Des devoirs du maître d’œuvre réclamant la mise en œuvre de la garantie décennale

La preuve du préjudice avant la mise en oeuvre de la garantie décennale.

La Cour de cassation a rendu le 2 juin 2016 une décision enrichissante concernant la mise en œuvre de la garantie décennale demandée par un maître d'œuvre. Si la Haute juridiction avait déjà fait entendre très clairement que l'assureur ne devait pas payer plus que les coûts effectifs des travaux de remise en état, elle a cette fois-ci précisé les obligations de preuves pesant sur le maître d'œuvre réclamant la mise en œuvre de cette garantie.

Après des désordres apparus sur un mur de soutènement un maître d'ouvrage, ayant la qualité de particulier, réclamait la mise en œuvre de la garantie décennale de son constructeur par son assureur. Afin de prouver l'effectivité des désordres et leurs coûts, le maître d'ouvrage joignait à sa demande un procès-verbal de constat d'huissier des travaux de reprise ainsi que le devis d'un entrepreneur avant les réparations.


À la suite du refus de garantie opposé par le constructeur et son assureur, le maître d'ouvrage porte alors le litige devant un juge.

Au cours de l'instance le constructeur fait valoir que les particuliers n'ont pas porté à sa connaissance assez d'éléments attestant de l'entendue des désordres et permettant de chiffrer le dommage et le coût des réparations. En effet ce dernier estimait ne pas pouvoir se baser sur un unique devis, alors que lui-même proposait une solution de remise en état plus simple et moins coûteuse étant aussi effective. De plus l'expert judiciaire avait, à de nombreuses reprises, demandé au maître d'œuvre la production de moyens de preuves supplémentaires.

La cour d'appel refuse ainsi de donner raison au maître d'œuvre, le juge estimant que du fait de la non-production de pièces suffisantes « il n'aurait pas bénéficié d'éléments suffisants pour apprécier l'étendue du préjudice ».

Le maître d'œuvre forme alors un pourvoi en cassation estimant que par cette décision le juge d'appel s'est rendu coupable d'un déni de justice en ayant refusé d'apprécier l'étendue du préjudice.
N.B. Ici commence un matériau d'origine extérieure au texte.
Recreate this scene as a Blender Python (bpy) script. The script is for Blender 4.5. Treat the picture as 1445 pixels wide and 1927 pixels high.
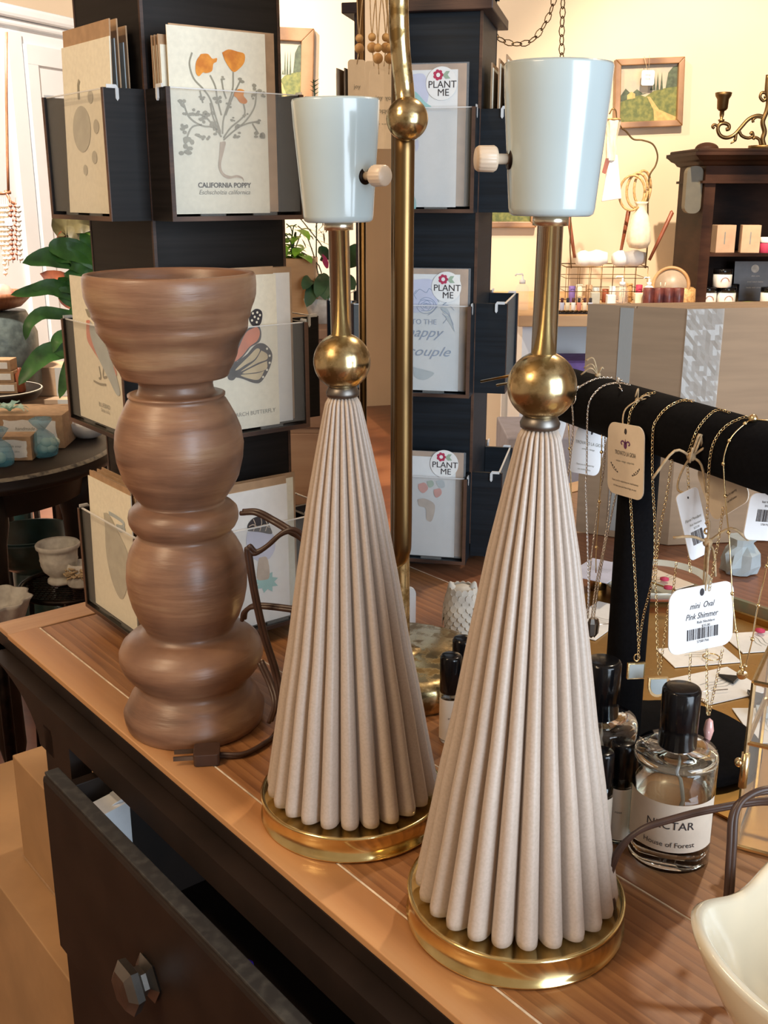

Il estime effectivement « que l'arrêt infirmatif attaqué a constaté l'existence d'un préjudice subi par les maîtres de l'ouvrage en relevant notamment que le locateur avait édifié un mur impropre à sa destination et en précisant qu'il ne déniait pas sa responsabilité dans la cause des désordres ; qu'il a néanmoins refusé d'évaluer le dommage, prétexte pris de ce que les maîtres de l'ouvrage avaient produit un unique devis pour établir le montant de leur préjudice », justifiant selon lui le déni de justice au sens de l'article 4 du Code civil.


Les magistrats de la Haute juridiction vont alors refuser le raisonnement du maître d'œuvre, estimant au contraire « qu'il n'avait pas produit aux débats le moindre document relatif aux travaux exécutés, mettant ainsi la cour dans l'impossibilité de vérifier quel en avait été le coût, et dans quelle mesure ces travaux correspondaient à l'opération lourde qui faisait l'objet du devis sur lequel il fondait sa demande, la cour d'appel a pu retenir, sans violer l'article 4 du Code civil, qu'il y avait lieu de tirer toutes les conséquences de la carence répétée de maître de l'ouvrage dans l'administration de la preuve lui incombant et rejeter la demande en paiement, faute d'éléments suffisants pour apprécier l'étendue du préjudice subi ».

L'attendu est très clair : le refus de produire les pièces demandées par l'expert, visant à chiffrer le préjudice, constitue un manquement de la part du plaignant. Ne respectant pas son obligation de prouver l'étendue du préjudice, il a ainsi mis le juge dans une position l'empêchant d'apprécier l'étendue du préjudice et lui permettant, de ce fait, de refuser la mise en œuvre de la garantie.

En résumé Cette règle semble primordiale s'agissant de la garantie décennale et c'est à bon droit que les juges ont tranché le litige. En effet cette garantie, visant à protéger le maître d'œuvre de toutes les malfaçons importantes d'un ouvrage, ne peut garantir qu'un dommage effectif. Ce faisant il est important que le juge veille au respect de ce principe, demandant ainsi à celui qui se plaint d'un dommage d'en prouver l'étendue par tous les moyens probants nécessaires. Ces derniers consistent, en l'espèce, en des expertises et devis permettant de trouver la réparation la plus juste possible. En refusant de se plier aux demandes successives et en n'apportant qu'un unique devis, prévoyant de plus la solution qui ne semblait pas la plus adaptée, le maître d'œuvre a commis un manquement rendant impossible l'indemnisation de son préjudice pourtant bien réel.